Este complejo de inferioridad frente a la llamada “cultura universal”, se debe, entre otras razones, a la ausencia de estudios y reflexiones sobre la civilización latinoamericana. La filosofía ha he­cho pocos esfuerzos en este sentido. Su logro mayor es haber hecho la “historia de las ideas en América Latina” (3), y dar inicio así a los estudios sobre la filosofía de la historia americana. Pero en ciertos trabajos de esa escuela se observa todavía un espíritu receptivo y poco crítico; o, a veces, se repiten los enfoques eurocentristas. Un balance global de esta experiencia da resultados altamente positi­vos ya que al abordarse la historia de las ideas se desembocó en la historia americana, y de ahí fue fácil proponer una filosofía propia de la historia americana.

Pero donde se han hecho esfuerzos más sistemáticos es en la sociología, la economía y en la historia. En estas disciplinas hay un propósito notorio por desmontar las realidades. Y lo hacen con imaginación y rigor, creando, a partir de las realidades latinoameri­canas, verdaderas problemáticas. Es el caso del colombiano Orlando Fals Borda que estudia la violencia en su especificidad latinoamericana. El elabora una verdadera teoría sociológica sobre la violencia en el subdesarrollo. Caso similar ocurre con los trabajos del mexica­no Pablo González Casanova, sobre la economía de la pobreza: cómo se realiza la explotación en los países capitalistas subdesarrollados. Igualmente, se da con los trabajos de la “escuela histórico-estructu­ral latinoamericana” (Sunkel, Gunder-Frank, Cardoso, Faleto, Ma­rini, etc.), que bajo una aproximación histórica descubren los meca­nismos del subdesarrollo, es decir dan luces sobre nuestra condición de sociedades dependientes. Finalmente, con los trabajos de antro­pología de Rodolfo Stavenhagen, Darcy Ribeyro o Stefano Varese, se comprende el funcionamiento de sociedades de tradición agraria o de autosubsistencia, como las que existen en Latinoamérica.

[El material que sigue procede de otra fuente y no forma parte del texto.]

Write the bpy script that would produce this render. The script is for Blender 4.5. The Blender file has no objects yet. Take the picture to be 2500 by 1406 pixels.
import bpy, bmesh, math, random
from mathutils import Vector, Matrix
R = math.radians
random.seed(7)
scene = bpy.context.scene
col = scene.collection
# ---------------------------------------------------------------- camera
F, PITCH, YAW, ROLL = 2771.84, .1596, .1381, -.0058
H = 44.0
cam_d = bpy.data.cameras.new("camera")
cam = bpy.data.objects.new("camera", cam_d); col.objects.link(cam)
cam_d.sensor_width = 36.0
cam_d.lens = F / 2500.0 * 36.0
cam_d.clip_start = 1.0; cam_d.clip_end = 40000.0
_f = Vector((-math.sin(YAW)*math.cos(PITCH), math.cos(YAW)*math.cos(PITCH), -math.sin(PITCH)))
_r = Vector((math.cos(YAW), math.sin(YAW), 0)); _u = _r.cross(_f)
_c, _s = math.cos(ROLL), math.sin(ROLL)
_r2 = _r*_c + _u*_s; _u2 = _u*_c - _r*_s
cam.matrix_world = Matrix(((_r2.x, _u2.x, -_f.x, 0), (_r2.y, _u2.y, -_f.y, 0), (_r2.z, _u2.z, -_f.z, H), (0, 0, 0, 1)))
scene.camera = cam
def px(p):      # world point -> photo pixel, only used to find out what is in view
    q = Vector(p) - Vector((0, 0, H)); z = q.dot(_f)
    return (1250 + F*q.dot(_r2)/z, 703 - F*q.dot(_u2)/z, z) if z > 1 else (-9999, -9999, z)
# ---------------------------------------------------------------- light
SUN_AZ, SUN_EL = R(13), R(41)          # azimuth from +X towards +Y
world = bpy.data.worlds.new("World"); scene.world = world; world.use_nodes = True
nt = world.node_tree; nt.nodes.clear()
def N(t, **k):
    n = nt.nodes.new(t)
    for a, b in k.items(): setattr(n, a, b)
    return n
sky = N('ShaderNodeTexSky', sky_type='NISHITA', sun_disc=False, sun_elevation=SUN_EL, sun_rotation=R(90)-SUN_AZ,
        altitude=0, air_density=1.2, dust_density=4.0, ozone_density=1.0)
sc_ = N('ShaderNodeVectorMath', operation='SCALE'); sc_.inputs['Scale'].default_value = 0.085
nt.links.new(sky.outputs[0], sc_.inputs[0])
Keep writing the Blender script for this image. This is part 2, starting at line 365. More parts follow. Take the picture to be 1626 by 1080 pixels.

Estos trabajos son vistos, en Europa y América, como verdade­ros aportes al conocimiento de las realidades latinoamericanas: el qué somos y dónde estamos. Los filósofos deberían leer estos traba­jos para que vean en qué terreno actúan. Y observar cómo los sociólogos y economistas han creado sus propias problemáticas. Problemáticas que están necesariamente conectadas con el trabajo filosófico, ya que no se puede prescindir, por ejemplo, de conocer los mecanismos del subdesarrollo para poder elaborar una filosofía auténtica.

Este conocimiento de nuestra realidad permitirá vencer las tentaciones de la acumulación. Dará pie a la creación de una escala valorativa (una gnoseología) frente a la realidad. Es nuestro yo histórico que pasará a ser epicentro de la reflexión. La preocupación por el cambio de la realidad aparece así con naturalidad, ya que nuestra propia realización como filósofos dependerá de las rupturas frente a las estructuras económicas, políticas o ideológicas que nos oprimen.

El síndrome de aculturación se resuelve mediante un conoci­miento de la historia. Historia tomada como un concepto abierto, de antecedentes y de presentes, donde estén incluidas las dimensiones económicas, sociales, políticas e ideológicas. La historia como una categoría global y totalizante, que tiene una racionalidad y una orientación. Sólo este tipo de perspectiva puede dar a la filosofía latinoamericana un sentido de ubicación. La casualidad de nuestros fenómenos es comprensible si se conoce la racionalidad de nuestra historia.

Con el descubrimiento de nuestra ontología, el saber qué somos, dónde estamos, saldrán a la luz los porqué de nuestra situación: qué valor otorgar a la civilización prehispánica; cuál es el impacto de la colonia; por qué la actual dependencia económica política y cultural; dónde reside la debilidad de las instituciones, por qué hay Estados antropófagos; en fin todas las repercusiones, visi­bles en forma de secuelas, como el hambre crónica, la desocupación, la miseria, la muerte lenta, la enajenación, la inautenticidad, la represión y la violencia: verdaderas problemáticas propias de una filosofía latinoamericana.

El conocimiento de nuestra situación lleva a plantear una realidad alternativa. En esto hay una saludable propensión decidi­da: imaginar la destrucción de una realidad avasalladora para suplantarla por una atractiva. El conocimiento de los problemas nos lleva a una actitud de transformación y no de conformismo. Por ello casi todas las producciones intelectuales más trascendentes en América Latina han estado ligadas a un proyecto alternativo de sociedad. Dentro de esta perspectiva se ubica la materialización de una filosofía auténtica y creadora.

   

NOTAS  

1) Otro caso ejemplar ocurrió cuando Etienne Balibar publicó en París su libro sobre “la dictadura del proletariado” (François Maspero); éste se tradujo a los pocos meses en México y visto su éxito aparecieron varias ediciones. El libro armó una polémica entre revistas, partidos de izquierda, periódicos, intelectuales orgánicos e inorgánicos. ¿Y a todo esto para qué? Para recrear una polémica nacida en París por el abandono del PCF de la noción de “dictadura del proletariado”. Como es sabido el libro dossier de Balibar fue escrito respondiendo a esta polémica. Los marxistas mexicanos reaccionan a un debate ajeno, lo hacen suyo, pero no reaccionan teóricamente frente a los singulares problemas mexicanos.  

2) Ribeyro, Julio Ramón. Prosas Apátridas. Tusquets Editor. Barcelona, 1975, p. 62.      

3) La serie “Historia de las ideas en Latinoamérica” fue elaborado a partir de 1956 por el Comité de Historia del Instituto Panamericano de Geografía e Historia. En él participaron Leopoldo Zea (Director), José Luis Romero, Víctor Alba, Joao Cruz, Francisco Miró Quesada, Augusto Salazar Bondy, Abelardo Villegas, Elías Pino, Javier Ocampo, entre otros.